** GIVEN REQUEST **
Copy every line that contains the string "this" from the entries below.

-- start RECORDS PROVIDED --

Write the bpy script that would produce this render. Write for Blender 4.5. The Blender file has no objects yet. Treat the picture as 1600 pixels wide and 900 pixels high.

-- end RECORDS PROVIDED --
-- start RECORDS PROVIDED --

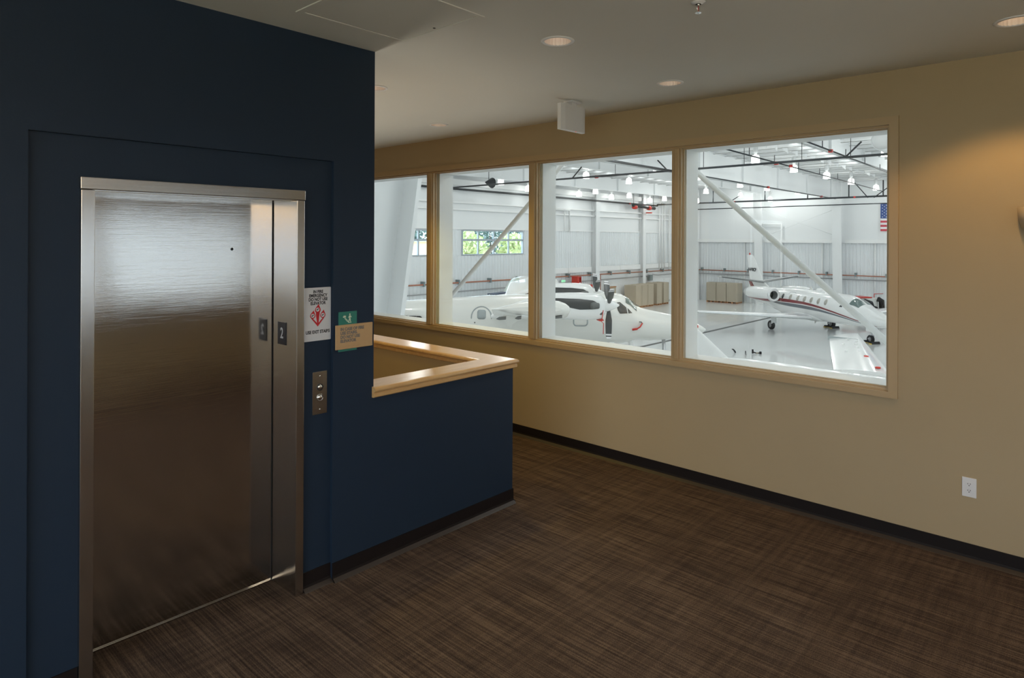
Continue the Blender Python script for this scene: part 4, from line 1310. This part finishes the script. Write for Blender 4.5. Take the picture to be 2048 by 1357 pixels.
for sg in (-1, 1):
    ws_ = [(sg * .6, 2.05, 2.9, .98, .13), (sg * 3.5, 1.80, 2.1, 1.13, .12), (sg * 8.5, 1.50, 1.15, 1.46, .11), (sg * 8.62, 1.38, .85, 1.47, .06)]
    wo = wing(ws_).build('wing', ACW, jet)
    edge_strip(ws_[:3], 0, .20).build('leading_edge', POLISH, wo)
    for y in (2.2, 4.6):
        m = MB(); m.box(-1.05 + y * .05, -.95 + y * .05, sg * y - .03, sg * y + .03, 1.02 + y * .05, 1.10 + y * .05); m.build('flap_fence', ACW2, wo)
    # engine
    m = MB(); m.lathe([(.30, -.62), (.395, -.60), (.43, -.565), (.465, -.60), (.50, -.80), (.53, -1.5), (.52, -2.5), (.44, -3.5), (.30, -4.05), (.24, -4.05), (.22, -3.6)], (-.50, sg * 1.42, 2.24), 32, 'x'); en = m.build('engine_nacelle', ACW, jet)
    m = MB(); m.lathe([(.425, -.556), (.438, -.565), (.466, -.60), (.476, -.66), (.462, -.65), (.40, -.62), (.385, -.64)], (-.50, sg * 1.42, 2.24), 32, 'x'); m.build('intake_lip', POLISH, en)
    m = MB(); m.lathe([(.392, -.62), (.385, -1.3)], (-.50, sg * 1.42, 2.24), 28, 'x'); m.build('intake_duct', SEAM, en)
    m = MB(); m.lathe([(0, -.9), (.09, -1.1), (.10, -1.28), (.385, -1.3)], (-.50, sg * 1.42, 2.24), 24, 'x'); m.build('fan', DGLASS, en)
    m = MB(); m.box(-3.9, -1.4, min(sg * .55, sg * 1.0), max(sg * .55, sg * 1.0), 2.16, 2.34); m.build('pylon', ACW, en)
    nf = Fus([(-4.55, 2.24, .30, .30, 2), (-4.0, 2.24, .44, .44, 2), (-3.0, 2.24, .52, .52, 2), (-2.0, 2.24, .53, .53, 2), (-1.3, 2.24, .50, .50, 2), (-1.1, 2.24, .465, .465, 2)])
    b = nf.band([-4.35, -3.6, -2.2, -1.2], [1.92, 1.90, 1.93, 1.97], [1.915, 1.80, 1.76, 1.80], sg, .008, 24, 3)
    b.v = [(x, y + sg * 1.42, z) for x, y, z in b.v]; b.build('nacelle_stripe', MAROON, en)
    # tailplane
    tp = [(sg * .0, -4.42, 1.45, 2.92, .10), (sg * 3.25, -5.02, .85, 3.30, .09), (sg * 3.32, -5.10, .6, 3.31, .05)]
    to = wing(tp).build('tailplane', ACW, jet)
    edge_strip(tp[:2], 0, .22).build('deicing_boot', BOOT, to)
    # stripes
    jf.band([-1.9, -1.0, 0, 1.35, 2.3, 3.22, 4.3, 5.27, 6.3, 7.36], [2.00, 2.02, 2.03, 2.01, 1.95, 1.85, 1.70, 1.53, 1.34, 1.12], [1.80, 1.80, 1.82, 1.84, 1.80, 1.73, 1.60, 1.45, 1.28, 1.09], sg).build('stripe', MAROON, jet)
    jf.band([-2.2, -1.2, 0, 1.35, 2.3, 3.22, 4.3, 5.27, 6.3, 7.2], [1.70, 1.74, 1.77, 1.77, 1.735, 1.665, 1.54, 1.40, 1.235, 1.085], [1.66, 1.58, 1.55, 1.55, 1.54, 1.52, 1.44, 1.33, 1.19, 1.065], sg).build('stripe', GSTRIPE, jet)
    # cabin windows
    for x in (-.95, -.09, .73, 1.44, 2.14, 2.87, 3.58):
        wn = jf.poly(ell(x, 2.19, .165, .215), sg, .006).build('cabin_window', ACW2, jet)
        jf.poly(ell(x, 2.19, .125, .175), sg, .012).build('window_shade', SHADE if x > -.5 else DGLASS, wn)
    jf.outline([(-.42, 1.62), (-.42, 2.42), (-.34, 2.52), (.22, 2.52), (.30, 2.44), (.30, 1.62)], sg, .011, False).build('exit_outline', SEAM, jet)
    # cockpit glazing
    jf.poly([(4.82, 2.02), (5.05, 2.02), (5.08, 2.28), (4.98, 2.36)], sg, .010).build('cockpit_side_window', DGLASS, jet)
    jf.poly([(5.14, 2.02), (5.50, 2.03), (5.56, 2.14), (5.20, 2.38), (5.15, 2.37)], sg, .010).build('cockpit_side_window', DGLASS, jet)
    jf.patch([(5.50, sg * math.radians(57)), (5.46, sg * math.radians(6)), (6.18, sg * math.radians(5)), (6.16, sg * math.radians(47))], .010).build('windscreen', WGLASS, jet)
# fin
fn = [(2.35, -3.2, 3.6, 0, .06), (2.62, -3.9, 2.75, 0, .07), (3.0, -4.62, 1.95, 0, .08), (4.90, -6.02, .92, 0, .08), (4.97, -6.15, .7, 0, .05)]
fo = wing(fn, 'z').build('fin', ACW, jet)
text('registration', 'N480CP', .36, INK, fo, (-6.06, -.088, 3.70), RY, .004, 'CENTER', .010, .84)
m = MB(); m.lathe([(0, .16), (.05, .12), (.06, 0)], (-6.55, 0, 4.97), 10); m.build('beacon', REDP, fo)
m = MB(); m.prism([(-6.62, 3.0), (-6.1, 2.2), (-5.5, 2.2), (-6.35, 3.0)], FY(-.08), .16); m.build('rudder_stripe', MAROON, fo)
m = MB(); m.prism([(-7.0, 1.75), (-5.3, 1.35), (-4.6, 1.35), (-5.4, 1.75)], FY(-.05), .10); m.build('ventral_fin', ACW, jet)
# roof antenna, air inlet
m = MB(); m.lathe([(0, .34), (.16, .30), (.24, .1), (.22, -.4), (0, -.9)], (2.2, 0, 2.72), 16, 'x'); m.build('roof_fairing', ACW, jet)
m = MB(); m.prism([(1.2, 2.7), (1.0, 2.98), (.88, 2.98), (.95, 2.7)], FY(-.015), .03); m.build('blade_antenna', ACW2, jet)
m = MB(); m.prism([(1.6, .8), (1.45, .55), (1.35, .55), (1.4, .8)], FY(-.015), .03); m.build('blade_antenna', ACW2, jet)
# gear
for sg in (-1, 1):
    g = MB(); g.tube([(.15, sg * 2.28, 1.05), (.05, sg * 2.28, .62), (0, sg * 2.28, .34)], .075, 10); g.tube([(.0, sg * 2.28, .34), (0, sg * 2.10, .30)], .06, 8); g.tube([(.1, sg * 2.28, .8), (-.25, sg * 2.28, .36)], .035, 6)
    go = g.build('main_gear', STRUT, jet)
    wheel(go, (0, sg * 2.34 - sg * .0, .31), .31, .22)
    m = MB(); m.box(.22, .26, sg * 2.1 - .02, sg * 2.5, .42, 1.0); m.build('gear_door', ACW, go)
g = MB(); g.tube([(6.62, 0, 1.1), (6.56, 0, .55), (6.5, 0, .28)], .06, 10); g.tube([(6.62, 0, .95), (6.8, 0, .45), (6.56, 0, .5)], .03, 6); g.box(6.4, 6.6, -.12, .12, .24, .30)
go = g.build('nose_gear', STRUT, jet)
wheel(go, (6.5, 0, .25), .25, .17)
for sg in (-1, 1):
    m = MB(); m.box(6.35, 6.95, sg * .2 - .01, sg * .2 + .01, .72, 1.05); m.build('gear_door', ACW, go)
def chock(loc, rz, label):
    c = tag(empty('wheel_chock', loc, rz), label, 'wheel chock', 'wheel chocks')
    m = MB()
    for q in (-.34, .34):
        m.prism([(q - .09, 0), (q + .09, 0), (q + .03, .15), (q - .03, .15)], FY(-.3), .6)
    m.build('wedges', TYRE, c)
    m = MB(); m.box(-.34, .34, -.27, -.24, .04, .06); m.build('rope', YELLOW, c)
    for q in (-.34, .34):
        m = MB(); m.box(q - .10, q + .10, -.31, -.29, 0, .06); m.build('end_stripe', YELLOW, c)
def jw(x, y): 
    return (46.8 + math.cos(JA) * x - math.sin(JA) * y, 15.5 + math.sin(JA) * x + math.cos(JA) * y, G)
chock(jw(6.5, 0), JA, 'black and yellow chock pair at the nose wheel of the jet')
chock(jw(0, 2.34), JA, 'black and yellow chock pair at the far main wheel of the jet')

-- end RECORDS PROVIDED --

** SOLVED PROBLEM **
Write the bpy script that would produce this render. Write for Blender 4.5. The Blender file has no objects yet. Treat the picture as 1600 pixels wide and 900 pixels high.
Continue the Blender Python script for this scene: part 4, from line 1310. This part finishes the script. Write for Blender 4.5. Take the picture to be 2048 by 1357 pixels.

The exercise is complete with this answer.